━━ DATASET EXTRACT

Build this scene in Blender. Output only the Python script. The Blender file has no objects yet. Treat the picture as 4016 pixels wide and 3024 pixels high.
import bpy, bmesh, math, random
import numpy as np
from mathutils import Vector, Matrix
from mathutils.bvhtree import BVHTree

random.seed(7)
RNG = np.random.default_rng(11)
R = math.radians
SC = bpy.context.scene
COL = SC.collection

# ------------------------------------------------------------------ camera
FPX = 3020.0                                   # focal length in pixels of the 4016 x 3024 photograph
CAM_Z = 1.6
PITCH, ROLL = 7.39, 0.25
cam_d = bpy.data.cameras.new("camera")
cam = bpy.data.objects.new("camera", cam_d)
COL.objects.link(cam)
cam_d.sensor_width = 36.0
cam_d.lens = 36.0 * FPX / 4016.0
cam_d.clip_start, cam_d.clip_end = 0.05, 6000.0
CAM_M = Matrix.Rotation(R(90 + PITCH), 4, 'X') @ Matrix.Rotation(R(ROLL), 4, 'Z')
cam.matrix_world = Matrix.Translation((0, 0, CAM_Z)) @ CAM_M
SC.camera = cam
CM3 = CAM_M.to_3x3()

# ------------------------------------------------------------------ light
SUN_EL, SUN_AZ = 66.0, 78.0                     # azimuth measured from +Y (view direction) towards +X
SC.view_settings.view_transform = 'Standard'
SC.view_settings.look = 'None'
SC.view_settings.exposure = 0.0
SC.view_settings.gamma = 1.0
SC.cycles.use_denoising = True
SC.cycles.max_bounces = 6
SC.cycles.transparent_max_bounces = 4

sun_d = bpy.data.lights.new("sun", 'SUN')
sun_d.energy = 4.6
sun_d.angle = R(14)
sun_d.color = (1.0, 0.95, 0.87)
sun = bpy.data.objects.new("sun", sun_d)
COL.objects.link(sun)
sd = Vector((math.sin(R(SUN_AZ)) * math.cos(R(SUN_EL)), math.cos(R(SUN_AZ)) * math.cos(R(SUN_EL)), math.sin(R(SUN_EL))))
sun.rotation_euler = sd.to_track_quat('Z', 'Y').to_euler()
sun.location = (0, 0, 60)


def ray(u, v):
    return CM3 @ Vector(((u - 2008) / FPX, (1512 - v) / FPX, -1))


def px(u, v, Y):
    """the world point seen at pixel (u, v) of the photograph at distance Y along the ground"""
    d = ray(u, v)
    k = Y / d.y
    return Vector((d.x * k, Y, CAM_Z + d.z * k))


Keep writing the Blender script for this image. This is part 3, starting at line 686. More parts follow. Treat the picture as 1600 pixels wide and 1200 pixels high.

━━━━

▶ _WRITTEN PROBLEM_: Write out the full listing exactly as given.

▶ _RESPONSE_:
Build this scene in Blender. Output only the Python script. The Blender file has no objects yet. Treat the picture as 4016 pixels wide and 3024 pixels high.
import bpy, bmesh, math, random
import numpy as np
from mathutils import Vector, Matrix
from mathutils.bvhtree import BVHTree

random.seed(7)
RNG = np.random.default_rng(11)
R = math.radians
SC = bpy.context.scene
COL = SC.collection

# ------------------------------------------------------------------ camera
FPX = 3020.0                                   # focal length in pixels of the 4016 x 3024 photograph
CAM_Z = 1.6
PITCH, ROLL = 7.39, 0.25
cam_d = bpy.data.cameras.new("camera")
cam = bpy.data.objects.new("camera", cam_d)
COL.objects.link(cam)
cam_d.sensor_width = 36.0
cam_d.lens = 36.0 * FPX / 4016.0
cam_d.clip_start, cam_d.clip_end = 0.05, 6000.0
CAM_M = Matrix.Rotation(R(90 + PITCH), 4, 'X') @ Matrix.Rotation(R(ROLL), 4, 'Z')
cam.matrix_world = Matrix.Translation((0, 0, CAM_Z)) @ CAM_M
SC.camera = cam
CM3 = CAM_M.to_3x3()

# ------------------------------------------------------------------ light
SUN_EL, SUN_AZ = 66.0, 78.0                     # azimuth measured from +Y (view direction) towards +X
SC.view_settings.view_transform = 'Standard'
SC.view_settings.look = 'None'
SC.view_settings.exposure = 0.0
SC.view_settings.gamma = 1.0
SC.cycles.use_denoising = True
SC.cycles.max_bounces = 6
SC.cycles.transparent_max_bounces = 4

sun_d = bpy.data.lights.new("sun", 'SUN')
sun_d.energy = 4.6
sun_d.angle = R(14)
sun_d.color = (1.0, 0.95, 0.87)
sun = bpy.data.objects.new("sun", sun_d)
COL.objects.link(sun)
sd = Vector((math.sin(R(SUN_AZ)) * math.cos(R(SUN_EL)), math.cos(R(SUN_AZ)) * math.cos(R(SUN_EL)), math.sin(R(SUN_EL))))
sun.rotation_euler = sd.to_track_quat('Z', 'Y').to_euler()
sun.location = (0, 0, 60)


def ray(u, v):
    return CM3 @ Vector(((u - 2008) / FPX, (1512 - v) / FPX, -1))


def px(u, v, Y):
    """the world point seen at pixel (u, v) of the photograph at distance Y along the ground"""
    d = ray(u, v)
    k = Y / d.y
    return Vector((d.x * k, Y, CAM_Z + d.z * k))


Keep writing the Blender script for this image. This is part 3, starting at line 686. More parts follow. Treat the picture as 1600 pixels wide and 1200 pixels high.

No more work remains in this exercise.